Bob Moses-Tisziji Munos/ Love Everlasting (Amulet Records, 1987, 1999)

When I first saw guitarist Munoz and drummer/percussionist Bob Moses first play, it was at an event called Ascensions of Boston which was a tribute to John Coltrane that also featured noted musicians pianist John Medeski, saxophonist George Garzone, drummer Bob Gulliotti, and saxophonist Stan Strickland. In the tradition in Coltrane’s later 1960s work, the Ascensions band worked through one spiritual solo improvisation after another. Bob Moses, a native of Boston, has worked with many talented guitarists over the years. He first broke out on the scene with jazz fusion band Free Spirits with a young Larry Coryell (who would leave the band for Chico Hamilton’s The Dealer) and then moved on to play with Pat Metheny and Bill Frisell. For the 1998 Ascensions concert, Moses recruited the enigmatic guitarist Tisziji Munoz whose unorthodox solos pierced through the nightclub air. With John Medeski on the bill, there was many a hippie in the house whose were anticipating a funk groove that fell somewhere in the Medeski, Martin and Wood/Phish funk groove. It was Munoz’ dissonance and distorted offbeat solos that quickly stated that the night's concert was going to be about a groove at a different level.

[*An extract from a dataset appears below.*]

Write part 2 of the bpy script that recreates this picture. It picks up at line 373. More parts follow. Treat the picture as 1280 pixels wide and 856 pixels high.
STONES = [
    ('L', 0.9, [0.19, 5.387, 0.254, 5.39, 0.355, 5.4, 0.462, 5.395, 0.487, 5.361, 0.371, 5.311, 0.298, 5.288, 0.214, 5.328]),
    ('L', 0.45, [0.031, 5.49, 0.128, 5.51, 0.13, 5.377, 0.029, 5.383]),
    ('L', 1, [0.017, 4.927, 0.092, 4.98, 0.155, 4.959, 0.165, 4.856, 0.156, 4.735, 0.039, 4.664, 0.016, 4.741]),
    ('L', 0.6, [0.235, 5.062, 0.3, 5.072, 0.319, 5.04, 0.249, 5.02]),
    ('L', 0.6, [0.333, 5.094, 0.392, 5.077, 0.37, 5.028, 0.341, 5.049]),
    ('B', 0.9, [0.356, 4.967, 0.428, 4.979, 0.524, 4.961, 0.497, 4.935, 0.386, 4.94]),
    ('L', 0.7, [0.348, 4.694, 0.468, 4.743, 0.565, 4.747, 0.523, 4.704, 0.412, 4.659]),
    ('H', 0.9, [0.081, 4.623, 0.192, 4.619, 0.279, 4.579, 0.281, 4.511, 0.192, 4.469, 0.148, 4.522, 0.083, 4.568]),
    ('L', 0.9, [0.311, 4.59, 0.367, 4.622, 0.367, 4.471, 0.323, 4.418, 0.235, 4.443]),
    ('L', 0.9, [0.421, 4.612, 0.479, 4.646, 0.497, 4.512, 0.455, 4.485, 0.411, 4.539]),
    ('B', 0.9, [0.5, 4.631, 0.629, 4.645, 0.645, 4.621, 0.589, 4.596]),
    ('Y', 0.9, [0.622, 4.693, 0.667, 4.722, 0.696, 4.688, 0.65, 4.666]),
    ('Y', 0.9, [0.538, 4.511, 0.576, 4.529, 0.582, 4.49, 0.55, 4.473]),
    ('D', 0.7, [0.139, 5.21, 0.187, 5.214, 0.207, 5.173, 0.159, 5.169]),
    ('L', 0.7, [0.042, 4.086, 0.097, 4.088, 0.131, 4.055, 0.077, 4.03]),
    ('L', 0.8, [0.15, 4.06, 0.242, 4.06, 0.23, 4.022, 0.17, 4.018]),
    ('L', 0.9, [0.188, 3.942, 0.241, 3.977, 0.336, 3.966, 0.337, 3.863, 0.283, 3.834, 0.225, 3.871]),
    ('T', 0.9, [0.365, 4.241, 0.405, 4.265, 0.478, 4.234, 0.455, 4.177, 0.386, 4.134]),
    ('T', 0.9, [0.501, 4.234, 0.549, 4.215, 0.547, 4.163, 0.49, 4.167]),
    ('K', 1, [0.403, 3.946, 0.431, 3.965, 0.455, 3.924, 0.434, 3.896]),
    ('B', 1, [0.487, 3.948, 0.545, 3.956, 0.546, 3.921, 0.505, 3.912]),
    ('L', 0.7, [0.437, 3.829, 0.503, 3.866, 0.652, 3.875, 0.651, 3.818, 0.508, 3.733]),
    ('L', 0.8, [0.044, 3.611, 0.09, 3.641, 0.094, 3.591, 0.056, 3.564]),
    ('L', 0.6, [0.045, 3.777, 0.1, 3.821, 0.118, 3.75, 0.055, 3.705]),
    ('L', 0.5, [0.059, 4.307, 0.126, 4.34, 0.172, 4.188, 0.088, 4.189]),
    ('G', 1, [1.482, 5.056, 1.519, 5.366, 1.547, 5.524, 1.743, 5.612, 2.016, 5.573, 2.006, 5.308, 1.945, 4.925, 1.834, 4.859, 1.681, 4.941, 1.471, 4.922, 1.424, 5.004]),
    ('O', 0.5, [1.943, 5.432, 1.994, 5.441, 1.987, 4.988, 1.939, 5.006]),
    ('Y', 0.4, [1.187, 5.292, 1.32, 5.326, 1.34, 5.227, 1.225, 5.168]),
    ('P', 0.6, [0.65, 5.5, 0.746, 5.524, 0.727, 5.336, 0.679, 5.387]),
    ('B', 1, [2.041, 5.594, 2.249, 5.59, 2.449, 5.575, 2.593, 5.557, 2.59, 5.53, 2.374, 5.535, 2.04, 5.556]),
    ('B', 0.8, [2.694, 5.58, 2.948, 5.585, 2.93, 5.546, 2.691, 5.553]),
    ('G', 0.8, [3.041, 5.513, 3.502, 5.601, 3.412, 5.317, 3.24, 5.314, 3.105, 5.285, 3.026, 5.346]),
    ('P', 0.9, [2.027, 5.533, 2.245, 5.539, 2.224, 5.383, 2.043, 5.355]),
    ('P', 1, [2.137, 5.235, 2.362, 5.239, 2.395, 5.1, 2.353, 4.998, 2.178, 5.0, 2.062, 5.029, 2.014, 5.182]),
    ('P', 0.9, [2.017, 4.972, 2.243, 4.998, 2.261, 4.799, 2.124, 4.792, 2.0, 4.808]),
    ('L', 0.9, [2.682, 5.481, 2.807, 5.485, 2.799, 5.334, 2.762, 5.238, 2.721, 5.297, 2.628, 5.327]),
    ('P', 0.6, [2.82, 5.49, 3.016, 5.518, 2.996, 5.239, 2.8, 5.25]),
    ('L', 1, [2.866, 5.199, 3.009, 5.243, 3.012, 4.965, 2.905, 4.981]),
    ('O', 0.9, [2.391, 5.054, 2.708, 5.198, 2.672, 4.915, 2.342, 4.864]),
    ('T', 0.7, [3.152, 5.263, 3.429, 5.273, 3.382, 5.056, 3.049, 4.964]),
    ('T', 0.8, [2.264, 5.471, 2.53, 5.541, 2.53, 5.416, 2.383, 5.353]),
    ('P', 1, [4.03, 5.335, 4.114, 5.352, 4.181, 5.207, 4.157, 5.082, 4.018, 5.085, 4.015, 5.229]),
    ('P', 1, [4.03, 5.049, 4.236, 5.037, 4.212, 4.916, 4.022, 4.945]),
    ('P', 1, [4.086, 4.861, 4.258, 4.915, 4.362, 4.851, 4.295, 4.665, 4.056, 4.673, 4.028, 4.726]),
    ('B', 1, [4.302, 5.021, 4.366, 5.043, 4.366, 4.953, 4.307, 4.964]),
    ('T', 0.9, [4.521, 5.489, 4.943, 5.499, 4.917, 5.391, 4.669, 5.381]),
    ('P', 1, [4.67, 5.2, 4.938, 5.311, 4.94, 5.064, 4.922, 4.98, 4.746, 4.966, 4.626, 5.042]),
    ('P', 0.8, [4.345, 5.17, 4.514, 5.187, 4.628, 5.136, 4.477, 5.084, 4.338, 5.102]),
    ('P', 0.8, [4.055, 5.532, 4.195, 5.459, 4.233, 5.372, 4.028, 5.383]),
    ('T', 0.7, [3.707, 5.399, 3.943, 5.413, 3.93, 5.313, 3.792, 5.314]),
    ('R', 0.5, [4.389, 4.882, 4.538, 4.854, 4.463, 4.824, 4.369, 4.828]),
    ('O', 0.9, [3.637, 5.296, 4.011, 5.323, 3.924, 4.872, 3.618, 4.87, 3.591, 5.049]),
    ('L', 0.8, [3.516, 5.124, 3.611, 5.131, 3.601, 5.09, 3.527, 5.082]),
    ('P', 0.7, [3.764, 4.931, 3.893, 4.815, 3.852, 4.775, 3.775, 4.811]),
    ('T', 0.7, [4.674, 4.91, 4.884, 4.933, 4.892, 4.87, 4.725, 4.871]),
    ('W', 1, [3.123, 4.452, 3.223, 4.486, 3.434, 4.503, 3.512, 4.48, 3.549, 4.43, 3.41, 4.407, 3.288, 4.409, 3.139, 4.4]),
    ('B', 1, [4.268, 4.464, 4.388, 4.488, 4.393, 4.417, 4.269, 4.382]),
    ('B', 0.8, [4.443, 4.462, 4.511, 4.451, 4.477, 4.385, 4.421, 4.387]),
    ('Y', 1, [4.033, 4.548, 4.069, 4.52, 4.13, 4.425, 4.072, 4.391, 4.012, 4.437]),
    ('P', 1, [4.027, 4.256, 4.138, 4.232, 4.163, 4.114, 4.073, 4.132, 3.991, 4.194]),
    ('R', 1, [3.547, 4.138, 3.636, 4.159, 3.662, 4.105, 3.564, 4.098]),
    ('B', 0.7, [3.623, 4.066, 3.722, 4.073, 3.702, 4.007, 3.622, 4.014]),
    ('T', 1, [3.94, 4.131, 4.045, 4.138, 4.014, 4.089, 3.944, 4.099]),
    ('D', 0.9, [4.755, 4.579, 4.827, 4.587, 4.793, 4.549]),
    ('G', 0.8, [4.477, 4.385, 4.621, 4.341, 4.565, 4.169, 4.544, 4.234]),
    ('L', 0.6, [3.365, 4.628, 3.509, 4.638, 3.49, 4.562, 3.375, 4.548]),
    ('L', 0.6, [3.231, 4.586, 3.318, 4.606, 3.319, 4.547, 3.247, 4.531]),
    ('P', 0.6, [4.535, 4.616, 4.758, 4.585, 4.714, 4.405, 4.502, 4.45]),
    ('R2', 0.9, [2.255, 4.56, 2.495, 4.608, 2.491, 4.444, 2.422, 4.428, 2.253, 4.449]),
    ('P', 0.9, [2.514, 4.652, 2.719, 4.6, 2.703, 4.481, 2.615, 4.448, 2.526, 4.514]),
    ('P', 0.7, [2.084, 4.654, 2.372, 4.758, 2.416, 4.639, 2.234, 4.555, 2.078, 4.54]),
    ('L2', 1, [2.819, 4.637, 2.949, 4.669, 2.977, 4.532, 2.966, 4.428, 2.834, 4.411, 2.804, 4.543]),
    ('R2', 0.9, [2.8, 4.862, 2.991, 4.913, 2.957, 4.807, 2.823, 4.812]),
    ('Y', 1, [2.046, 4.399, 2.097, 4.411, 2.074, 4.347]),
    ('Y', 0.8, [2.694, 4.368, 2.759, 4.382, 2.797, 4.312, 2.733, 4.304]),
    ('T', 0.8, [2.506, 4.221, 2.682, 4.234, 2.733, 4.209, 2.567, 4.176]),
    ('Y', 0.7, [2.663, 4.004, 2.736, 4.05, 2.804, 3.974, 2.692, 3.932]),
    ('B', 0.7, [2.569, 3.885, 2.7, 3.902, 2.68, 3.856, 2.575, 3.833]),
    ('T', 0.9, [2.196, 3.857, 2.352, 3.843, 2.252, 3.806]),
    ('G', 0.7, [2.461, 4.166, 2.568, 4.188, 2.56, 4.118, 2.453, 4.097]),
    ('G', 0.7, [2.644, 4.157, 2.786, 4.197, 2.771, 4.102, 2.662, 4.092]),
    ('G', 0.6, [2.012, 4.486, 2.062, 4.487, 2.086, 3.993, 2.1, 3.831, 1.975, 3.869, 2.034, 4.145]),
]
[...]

Much to my personal pleasure, I discovered that many of the musicians that participated in that 1998 concert event collaborated on Love Everlasting in 1987. Led by the energetic and playful Moses, the Love Everlasting crew consisted of Munoz, Medeski, Garzone, saxophonist Jerry Bergonzi, keyboardist Brad Hatfield, bassist John Lockwood and Wesley Wirth, drummer Bob Wittman. The first two songs, "Love Everlasting" and "The Lioness", are fine examples of free jazz sessions with the drummers, pianists and reed players playing solos throughout. Guitarist Munoz doesn’t really show why he is a co-biller on the album until his own "Earth Changes" and Moses’ "Fatherhood" which assume a little more structure than the previous songs and allow for Munoz to take a McLaughlin inspired solo. The final tune, Coltrane’s "Naima", is a fitting tribute and is reflective of the great "Naima" that Carlos Santana and McLauglin jammed together during the 1970s on Love, Devotion, Surrender.

This has been a random sampling of the guitar sounds available to the ear today. There is so many more talented musicians to be heard. For the jazz enthusiasts, 32 Jazz and Blue Note are continuously releasing the works of Grant Green. There is also Wes Montgomery, Tal Farlow, Jim Hall and Barney Kessell. For the blues fans, search out Luther Allison, Freddie King and Robert Johnson. For the acoustic guitar sounds, look no further than Tony Rice or Tony Furtado. Electric guitar? Yikes! How about Frank Zappa, Mark Ribot, Steve Vai, David Torn, King Crimson’s Robert Fripp and Adrian Belew, Phish’s Trey Anastasio, Yes’ Steve Howe, Ozric Tentacle’s Ed Wynne, Quicksilver Messenger Service’s John Cippolina, Hawkwind’s Dave Brock, Henry Cow’s Fred Frith, Gong’s Steve Hillage, Rush’s Alex Lifeson, Kiss’s Ace Frehley, AC-DC’s Angus Young and many, many more.